F-PACEはラインアップの変更を行ったばかりだ。V6は廃止されてしまったので、5.0Lスーパーチャージャー付きエンジンを搭載するSVRが登場するまでは、今回テストした「30t」が最上級モデルとなり、またステルヴィオと競合するグレードでもある。

最高出力300PSを発揮するジャガーの2.0L「Ingenium」ガソリンターボエンジンは8速ATと組み合わせられており、四輪すべてに駆動力を送る。シャシレイアウトはアルファに近く、フロントはダブルウィッシュボーン式サスペンションを、リアはマルチリンク式を採用している。

しかし、2台の共通点はこれくらいで、実際に走らせてみると、走行性能も走行フィールも全く異なっていた。

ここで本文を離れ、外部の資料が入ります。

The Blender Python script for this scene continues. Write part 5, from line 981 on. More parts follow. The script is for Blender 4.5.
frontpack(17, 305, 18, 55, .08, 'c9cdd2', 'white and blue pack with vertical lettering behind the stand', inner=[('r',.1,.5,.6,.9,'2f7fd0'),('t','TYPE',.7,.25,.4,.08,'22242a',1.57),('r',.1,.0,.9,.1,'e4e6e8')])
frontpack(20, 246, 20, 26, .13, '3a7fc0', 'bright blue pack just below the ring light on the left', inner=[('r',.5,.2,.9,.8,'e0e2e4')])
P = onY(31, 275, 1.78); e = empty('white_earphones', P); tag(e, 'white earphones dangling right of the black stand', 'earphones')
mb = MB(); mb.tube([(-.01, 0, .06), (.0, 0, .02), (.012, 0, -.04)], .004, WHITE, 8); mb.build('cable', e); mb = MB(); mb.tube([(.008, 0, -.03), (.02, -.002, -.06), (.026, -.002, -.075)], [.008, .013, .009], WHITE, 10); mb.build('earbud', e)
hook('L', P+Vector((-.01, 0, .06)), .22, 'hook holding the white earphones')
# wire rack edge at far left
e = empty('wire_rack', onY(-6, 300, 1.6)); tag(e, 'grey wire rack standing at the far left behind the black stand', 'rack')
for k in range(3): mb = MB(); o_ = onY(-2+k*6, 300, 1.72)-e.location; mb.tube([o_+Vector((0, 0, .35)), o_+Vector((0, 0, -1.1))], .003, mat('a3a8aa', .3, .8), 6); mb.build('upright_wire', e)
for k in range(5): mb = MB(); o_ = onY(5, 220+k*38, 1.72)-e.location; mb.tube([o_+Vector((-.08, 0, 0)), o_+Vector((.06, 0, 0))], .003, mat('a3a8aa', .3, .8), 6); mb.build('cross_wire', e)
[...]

今回比較した2台はいずれも最大トルクが40.8kgf·mなのだが、F-PACEの車重は1,842kgと重いので、最高出力の差を考慮しても決して速いとは言えない。車重のせいで発進加速は鈍く、シフトアップも緩慢で、0-100km/h加速はステルヴィオよりも1.3秒も遅い。

中間加速でもその差は顕著だ。最高出力で優位にあることもまるで感じさせない。7速固定での80-110km/h加速はアルファが6.9秒だったのに対し、F-PACEは8.5秒だった。

パワートレインからはステルヴィオほどの活力が感じられず、またハンドリングでも見劣りする部分があった。ロールはステルヴィオよりも多く、ステルヴィオのようなクイックなコーナリングを楽しめるわけでもない。ただし、そもそもSUVのユーザーが求めているのは操作性と快適性のバランスであり、そういう意味ではジャガーにも魅力はある。

重さの影響もあって、路面の凹凸には影響されにくく、たとえ舗装の悪い道路であっても基本的には落ち着いていて乗り心地は良い。さすがに明らかな段差ではジャガーにも破綻が見られるのだが、乗り心地が破綻する頻度はステルヴィオほど多くはない。

変速はアルファほどシャープではないのだが、F-PACEの変速はしっかり制御されており、ステルヴィオのようなギクシャク感はない。

今回テストした「Prestige」はF-PACEの中では最も安価なグレードなのだが、価格はステルヴィオよりも高い。とはいえ装備は充実しており、10インチナビゲーションシステムやステアリングヒーター、前後パーキングセンサーなどは標準装備となる。オートエアコンやクルーズコントロール、リアビューカメラ、各種安全装備などもしっかり付いている。

F-PACEの質感はステルヴィオよりも0.5ランクくらい上なのだが、2台の差はそれほど大きいわけではない。


結論

1st: ジャガー F-PACE
このクラスの中ではやはりF-PACEが最も魅力的だ。アルファほど運転が楽しいわけではないのだが、アルファよりも(乗り心地などが)穏やかだし、実用性も高く、質感や装備内容も優れている。価格は高いのだが、それだけ払う価値はあるだろう。

2nd: アルファ ロメオ・ステルヴィオ
楽しいSUVはなかなかないのだが、ステルヴィオは速くて楽しく、そのパフォーマンスの高さを考えれば快適性も十分に高いと言えるだろう。ただし、質感や実用性、装備内容に関しては、いくら安いと言えどもF-PACEと比べると見劣りしてしまう。